• _Work to be completed_
Identify all lines of the data containing the string "part" and copy them.

• _Supplied information_
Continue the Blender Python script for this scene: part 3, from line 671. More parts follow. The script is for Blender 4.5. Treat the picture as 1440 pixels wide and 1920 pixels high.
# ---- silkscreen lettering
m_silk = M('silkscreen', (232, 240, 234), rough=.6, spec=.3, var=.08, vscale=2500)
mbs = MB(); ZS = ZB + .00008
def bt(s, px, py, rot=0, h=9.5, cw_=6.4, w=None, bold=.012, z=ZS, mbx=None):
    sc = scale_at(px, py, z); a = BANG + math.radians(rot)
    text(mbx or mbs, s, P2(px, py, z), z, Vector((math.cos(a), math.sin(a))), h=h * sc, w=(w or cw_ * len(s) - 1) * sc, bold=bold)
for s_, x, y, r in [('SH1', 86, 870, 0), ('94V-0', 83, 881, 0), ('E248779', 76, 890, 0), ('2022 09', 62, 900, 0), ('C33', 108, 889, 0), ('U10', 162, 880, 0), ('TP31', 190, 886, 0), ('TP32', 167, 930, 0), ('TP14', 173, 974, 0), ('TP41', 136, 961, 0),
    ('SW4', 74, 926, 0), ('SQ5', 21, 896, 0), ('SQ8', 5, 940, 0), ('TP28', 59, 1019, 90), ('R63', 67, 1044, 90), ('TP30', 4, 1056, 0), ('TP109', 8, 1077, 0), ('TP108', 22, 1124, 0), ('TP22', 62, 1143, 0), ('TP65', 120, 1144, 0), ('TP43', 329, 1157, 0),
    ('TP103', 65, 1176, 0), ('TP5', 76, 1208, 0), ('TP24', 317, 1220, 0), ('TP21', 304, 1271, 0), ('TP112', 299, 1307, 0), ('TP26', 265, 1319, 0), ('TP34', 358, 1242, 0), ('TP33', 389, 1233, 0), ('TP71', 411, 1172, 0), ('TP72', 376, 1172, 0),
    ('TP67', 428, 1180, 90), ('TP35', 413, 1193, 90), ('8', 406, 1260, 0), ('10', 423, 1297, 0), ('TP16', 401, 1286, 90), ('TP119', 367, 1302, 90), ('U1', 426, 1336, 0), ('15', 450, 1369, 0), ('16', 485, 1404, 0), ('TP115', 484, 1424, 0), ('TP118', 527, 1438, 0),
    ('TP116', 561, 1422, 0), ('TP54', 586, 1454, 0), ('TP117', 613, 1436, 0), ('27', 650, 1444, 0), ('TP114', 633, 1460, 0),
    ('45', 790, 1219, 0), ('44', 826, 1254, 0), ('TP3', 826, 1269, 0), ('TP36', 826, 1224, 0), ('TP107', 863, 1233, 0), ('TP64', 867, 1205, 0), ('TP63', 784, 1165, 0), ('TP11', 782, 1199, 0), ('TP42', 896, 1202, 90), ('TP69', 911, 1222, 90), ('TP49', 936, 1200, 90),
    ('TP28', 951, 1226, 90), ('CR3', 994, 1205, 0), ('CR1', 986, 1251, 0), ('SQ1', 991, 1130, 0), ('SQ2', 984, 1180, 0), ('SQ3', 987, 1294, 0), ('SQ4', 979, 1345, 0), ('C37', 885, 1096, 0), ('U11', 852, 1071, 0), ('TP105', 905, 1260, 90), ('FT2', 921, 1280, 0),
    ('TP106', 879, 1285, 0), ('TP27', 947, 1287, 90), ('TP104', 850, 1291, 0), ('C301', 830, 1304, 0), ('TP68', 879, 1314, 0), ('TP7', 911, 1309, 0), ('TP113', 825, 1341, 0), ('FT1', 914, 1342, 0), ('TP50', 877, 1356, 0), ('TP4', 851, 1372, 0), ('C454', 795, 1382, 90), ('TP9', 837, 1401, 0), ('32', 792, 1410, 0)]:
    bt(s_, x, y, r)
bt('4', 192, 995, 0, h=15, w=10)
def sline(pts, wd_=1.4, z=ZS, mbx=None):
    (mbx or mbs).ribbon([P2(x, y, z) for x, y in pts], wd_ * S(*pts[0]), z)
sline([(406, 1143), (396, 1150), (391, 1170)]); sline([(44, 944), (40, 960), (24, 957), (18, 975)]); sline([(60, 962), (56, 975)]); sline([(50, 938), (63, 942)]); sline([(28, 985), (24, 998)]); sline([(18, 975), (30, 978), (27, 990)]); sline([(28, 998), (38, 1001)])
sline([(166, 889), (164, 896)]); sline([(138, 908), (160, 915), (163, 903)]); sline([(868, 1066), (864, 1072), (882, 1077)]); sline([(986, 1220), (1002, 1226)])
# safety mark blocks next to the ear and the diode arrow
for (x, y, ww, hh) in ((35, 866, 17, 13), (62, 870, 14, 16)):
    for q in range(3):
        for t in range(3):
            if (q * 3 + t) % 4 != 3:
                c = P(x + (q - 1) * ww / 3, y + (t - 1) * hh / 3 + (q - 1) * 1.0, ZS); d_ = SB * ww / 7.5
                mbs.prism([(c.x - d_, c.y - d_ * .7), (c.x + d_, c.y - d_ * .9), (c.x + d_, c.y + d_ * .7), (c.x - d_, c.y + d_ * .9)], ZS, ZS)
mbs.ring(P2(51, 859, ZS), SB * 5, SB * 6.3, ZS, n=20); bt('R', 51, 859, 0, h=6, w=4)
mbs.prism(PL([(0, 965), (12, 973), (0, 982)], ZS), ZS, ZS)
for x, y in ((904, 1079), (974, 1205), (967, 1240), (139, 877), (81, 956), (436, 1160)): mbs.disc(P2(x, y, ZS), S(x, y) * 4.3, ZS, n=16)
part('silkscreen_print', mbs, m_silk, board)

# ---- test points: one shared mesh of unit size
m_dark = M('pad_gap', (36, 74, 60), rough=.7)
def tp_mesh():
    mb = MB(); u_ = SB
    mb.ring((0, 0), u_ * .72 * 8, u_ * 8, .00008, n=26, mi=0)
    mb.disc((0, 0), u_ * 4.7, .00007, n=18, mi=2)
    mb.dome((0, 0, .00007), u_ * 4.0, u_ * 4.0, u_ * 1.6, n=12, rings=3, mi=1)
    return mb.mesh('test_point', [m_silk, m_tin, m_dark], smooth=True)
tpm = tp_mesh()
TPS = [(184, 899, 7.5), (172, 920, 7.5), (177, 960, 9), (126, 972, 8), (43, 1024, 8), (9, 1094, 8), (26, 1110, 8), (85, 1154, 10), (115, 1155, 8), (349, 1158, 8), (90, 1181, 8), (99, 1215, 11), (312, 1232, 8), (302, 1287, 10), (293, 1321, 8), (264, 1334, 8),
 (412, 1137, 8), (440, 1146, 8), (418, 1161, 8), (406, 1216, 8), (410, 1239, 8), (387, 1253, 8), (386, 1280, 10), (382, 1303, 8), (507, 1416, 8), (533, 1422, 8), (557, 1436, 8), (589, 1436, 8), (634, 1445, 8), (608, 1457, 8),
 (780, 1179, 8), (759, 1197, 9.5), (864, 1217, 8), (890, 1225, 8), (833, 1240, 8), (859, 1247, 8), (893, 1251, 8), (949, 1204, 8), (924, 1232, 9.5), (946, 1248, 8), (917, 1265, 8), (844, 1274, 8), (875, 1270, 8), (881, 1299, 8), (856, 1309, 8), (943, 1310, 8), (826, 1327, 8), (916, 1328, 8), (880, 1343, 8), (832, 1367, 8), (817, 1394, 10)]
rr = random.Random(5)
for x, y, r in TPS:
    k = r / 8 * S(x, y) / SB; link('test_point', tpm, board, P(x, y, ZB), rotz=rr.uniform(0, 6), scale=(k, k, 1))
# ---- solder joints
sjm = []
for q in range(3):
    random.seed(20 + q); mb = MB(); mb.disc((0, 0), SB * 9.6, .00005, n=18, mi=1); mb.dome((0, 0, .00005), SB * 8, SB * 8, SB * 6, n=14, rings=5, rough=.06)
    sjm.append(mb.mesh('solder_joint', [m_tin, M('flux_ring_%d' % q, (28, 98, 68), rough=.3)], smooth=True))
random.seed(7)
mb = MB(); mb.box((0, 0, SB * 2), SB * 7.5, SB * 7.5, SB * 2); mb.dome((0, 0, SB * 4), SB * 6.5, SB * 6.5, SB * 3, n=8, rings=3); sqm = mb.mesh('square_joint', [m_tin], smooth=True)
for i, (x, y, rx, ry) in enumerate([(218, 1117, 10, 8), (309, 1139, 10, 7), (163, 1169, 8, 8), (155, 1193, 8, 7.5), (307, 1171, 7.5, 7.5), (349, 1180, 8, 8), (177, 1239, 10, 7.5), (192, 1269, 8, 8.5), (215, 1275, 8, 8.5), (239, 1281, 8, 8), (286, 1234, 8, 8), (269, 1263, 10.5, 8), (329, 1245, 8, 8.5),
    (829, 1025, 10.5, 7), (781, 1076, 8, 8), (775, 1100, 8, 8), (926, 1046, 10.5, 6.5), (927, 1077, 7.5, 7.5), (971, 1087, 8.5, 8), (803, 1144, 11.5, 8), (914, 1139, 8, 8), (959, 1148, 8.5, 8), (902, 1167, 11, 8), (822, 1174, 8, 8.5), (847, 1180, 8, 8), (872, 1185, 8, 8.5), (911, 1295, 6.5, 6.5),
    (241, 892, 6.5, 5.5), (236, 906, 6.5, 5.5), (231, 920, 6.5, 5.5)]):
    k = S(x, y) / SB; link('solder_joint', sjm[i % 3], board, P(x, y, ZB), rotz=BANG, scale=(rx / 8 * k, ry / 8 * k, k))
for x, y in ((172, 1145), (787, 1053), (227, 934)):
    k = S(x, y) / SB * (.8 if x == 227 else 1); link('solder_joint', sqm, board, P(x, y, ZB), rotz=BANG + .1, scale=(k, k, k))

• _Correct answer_
Continue the Blender Python script for this scene: part 3, from line 671. More parts follow. The script is for Blender 4.5. Treat the picture as 1440 pixels wide and 1920 pixels high.
part('silkscreen_print', mbs, m_silk, board)